Aim of the task = Write out, unchanged, the lines from the one holding "k = u < pale * 0.85" to the close of the listing. Both the first and last lines belong in it.

Material =
▼▼▼

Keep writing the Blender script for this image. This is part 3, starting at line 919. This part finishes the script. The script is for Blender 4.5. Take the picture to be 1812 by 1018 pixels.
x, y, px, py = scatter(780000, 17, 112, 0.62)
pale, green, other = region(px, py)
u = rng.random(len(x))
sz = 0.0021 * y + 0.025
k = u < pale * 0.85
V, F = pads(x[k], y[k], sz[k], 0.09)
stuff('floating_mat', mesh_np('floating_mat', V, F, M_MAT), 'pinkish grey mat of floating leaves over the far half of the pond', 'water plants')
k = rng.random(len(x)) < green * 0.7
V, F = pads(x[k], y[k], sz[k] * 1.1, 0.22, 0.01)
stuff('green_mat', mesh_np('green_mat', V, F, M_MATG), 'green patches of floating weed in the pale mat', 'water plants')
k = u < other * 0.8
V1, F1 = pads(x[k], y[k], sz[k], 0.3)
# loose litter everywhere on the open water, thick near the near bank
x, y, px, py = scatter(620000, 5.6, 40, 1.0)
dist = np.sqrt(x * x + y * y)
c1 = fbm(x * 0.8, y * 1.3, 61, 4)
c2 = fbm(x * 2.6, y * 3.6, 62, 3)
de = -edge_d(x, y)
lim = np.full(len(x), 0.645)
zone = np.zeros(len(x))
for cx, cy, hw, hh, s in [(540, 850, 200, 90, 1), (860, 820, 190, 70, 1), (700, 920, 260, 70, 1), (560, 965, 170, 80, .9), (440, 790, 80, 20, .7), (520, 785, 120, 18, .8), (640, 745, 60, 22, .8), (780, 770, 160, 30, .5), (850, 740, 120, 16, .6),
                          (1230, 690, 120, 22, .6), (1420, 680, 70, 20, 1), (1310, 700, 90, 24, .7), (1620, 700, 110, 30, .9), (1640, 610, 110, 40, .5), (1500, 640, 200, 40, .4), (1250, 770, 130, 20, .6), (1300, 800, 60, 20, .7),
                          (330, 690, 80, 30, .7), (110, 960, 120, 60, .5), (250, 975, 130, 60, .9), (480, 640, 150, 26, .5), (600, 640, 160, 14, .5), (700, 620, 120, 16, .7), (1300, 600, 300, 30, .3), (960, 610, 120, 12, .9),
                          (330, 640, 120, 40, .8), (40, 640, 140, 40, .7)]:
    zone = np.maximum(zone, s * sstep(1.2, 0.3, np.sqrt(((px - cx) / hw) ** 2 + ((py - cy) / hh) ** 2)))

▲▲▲

Full output =
k = u < pale * 0.85
V, F = pads(x[k], y[k], sz[k], 0.09)
stuff('floating_mat', mesh_np('floating_mat', V, F, M_MAT), 'pinkish grey mat of floating leaves over the far half of the pond', 'water plants')
k = rng.random(len(x)) < green * 0.7
V, F = pads(x[k], y[k], sz[k] * 1.1, 0.22, 0.01)
stuff('green_mat', mesh_np('green_mat', V, F, M_MATG), 'green patches of floating weed in the pale mat', 'water plants')
k = u < other * 0.8
V1, F1 = pads(x[k], y[k], sz[k], 0.3)
# loose litter everywhere on the open water, thick near the near bank
x, y, px, py = scatter(620000, 5.6, 40, 1.0)
dist = np.sqrt(x * x + y * y)
c1 = fbm(x * 0.8, y * 1.3, 61, 4)
c2 = fbm(x * 2.6, y * 3.6, 62, 3)
de = -edge_d(x, y)
lim = np.full(len(x), 0.645)
zone = np.zeros(len(x))
for cx, cy, hw, hh, s in [(540, 850, 200, 90, 1), (860, 820, 190, 70, 1), (700, 920, 260, 70, 1), (560, 965, 170, 80, .9), (440, 790, 80, 20, .7), (520, 785, 120, 18, .8), (640, 745, 60, 22, .8), (780, 770, 160, 30, .5), (850, 740, 120, 16, .6),
                          (1230, 690, 120, 22, .6), (1420, 680, 70, 20, 1), (1310, 700, 90, 24, .7), (1620, 700, 110, 30, .9), (1640, 610, 110, 40, .5), (1500, 640, 200, 40, .4), (1250, 770, 130, 20, .6), (1300, 800, 60, 20, .7),
                          (330, 690, 80, 30, .7), (110, 960, 120, 60, .5), (250, 975, 130, 60, .9), (480, 640, 150, 26, .5), (600, 640, 160, 14, .5), (700, 620, 120, 16, .7), (1300, 600, 300, 30, .3), (960, 610, 120, 12, .9),
                          (330, 640, 120, 40, .8), (40, 640, 140, 40, .7)]:
    zone = np.maximum(zone, s * sstep(1.2, 0.3, np.sqrt(((px - cx) / hw) ** 2 + ((py - cy) / hh) ** 2)))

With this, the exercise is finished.